What bitrate can it provide?

Maybe you just ask this specific question on the Nitrokey forum or read in the documentation of the Librem Key/Nitrokey.

forgive me but that is too general - i’m confused. what “both” do you mean ?

firmware could mean a lot. also there are firmware present in the librem 13/15 that are still binary/proprietary - how can you replace those if you are suspicious ? or maybe you were refering to something else …

both = system firmware and OS. Ultimately, you have to trust someone/something. If you don’t trust Intel/Intel’s firmware blobs, then you can’t be sure of anything. If you trust Intel but not Purism, you could build the firmware yourself from the source (assuming you trust that the coreboot source is “safe”, or have the ability to audit yourself) and use whatever OS you wanted as well. But this is true for any device on which you might generate crypto keys

do we HAVE to ? does intel trust us enough to liberate the code ? or is it just one way ? i have to but he doesn’t …

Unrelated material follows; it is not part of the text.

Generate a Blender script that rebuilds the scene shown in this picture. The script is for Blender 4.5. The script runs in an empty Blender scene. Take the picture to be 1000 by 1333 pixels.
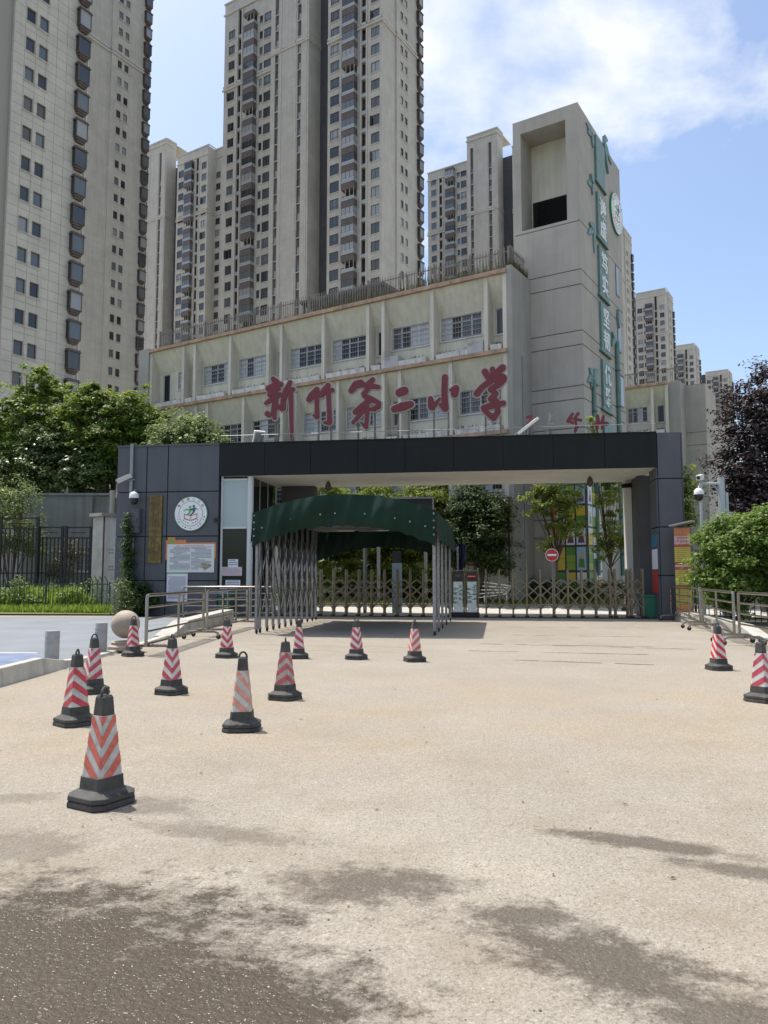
import bpy, bmesh, math, random
import numpy as np
from mathutils import Vector, Matrix
random.seed(7)
SC = bpy.context.scene
COL = SC.collection
R = math.radians

# ------------------------------------------------------------------ camera
PITCH = R(4.9)
EYE = 1.48
cam = bpy.data.cameras.new('camera')
cam.sensor_fit = 'VERTICAL'
cam.sensor_height = 36.0
cam.lens = 1000.0 / 1333.0 * 36.0
cam.clip_start = 0.05
cam.clip_end = 4000
camo = bpy.data.objects.new('camera', cam)
COL.objects.link(camo)
camo.location = (0, 0, EYE)
camo.rotation_euler = (R(90) + PITCH, 0, 0)
SC.camera = camo

# ------------------------------------------------------------------ sun and sky
SUN_EL = R(68)
SUN_DIR = Vector((-0.82, 0.57, 0)).normalized()      # towards the sun, horizontally
SUN_AZ = math.atan2(SUN_DIR.x, SUN_DIR.y)
sun = bpy.data.lights.new('sun', 'SUN')
sun.energy = 3.4
sun.angle = R(0.6)
sun.color = (1.0, 0.95, 0.86)
suno = bpy.data.objects.new('sun', sun)
COL.objects.link(suno)
suno.location = (-40, 50, 130)
sv = Vector((SUN_DIR.x * math.cos(SUN_EL), SUN_DIR.y * math.cos(SUN_EL), math.sin(SUN_EL)))
suno.rotation_euler = sv.to_track_quat('Z', 'Y').to_euler()

W = bpy.data.worlds.new('World')
SC.world = W
W.use_nodes = True
nt = W.node_tree
nt.nodes.clear()
def wn(t, **k):
    n = nt.nodes.new(t)
    for a_, b_ in k.items():
        setattr(n, a_, b_)
    return n
wo = wn('ShaderNodeOutputWorld')
bg = wn('ShaderNodeBackground')
bg.inputs[1].default_value = 0.135
sky = wn('ShaderNodeTexSky')
sky.sky_type = 'NISHITA'
sky.sun_disc = False
sky.sun_elevation = SUN_EL
sky.sun_rotation = SUN_AZ
sky.air_density = 1.0
sky.dust_density = 2.2
sky.ozone_density = 1.2
# clouds: noise on a plane of cloud high above, the same all round the sky
geo = wn('ShaderNodeTexCoord')
sep = wn('ShaderNodeSeparateXYZ')
nt.links.new(geo.outputs['Generated'], sep.inputs[0])
zc_ = wn('ShaderNodeMath', operation='ADD'); zc_.inputs[1].default_value = 0.22
nt.links.new(sep.outputs[2], zc_.inputs[0])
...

forgive me this isn’t directed at you - you’ve done your best to answer …

That only directly applies to the CPU firmware. Even if you had the source code for that, trust would only be as good as your trust of the underlying CPU hardware. For that you would need a fully open ‘source’ CPU i.e. not Intel.

precisely. that’s why i said that the lowest-level of trust you can give to something/someone is also a measure of the MOST important aspect - freedom. from this one can reach the conclusion that if you can’t trust something 100% you are not fully free. if you aren’t fully free that means you also can’t defend against the one holding the “leash” so all this talk about encription and privacy/security only applies to the ones not-holding the “leash” but rather some other individuals/entities that are in the same “boat” as we are.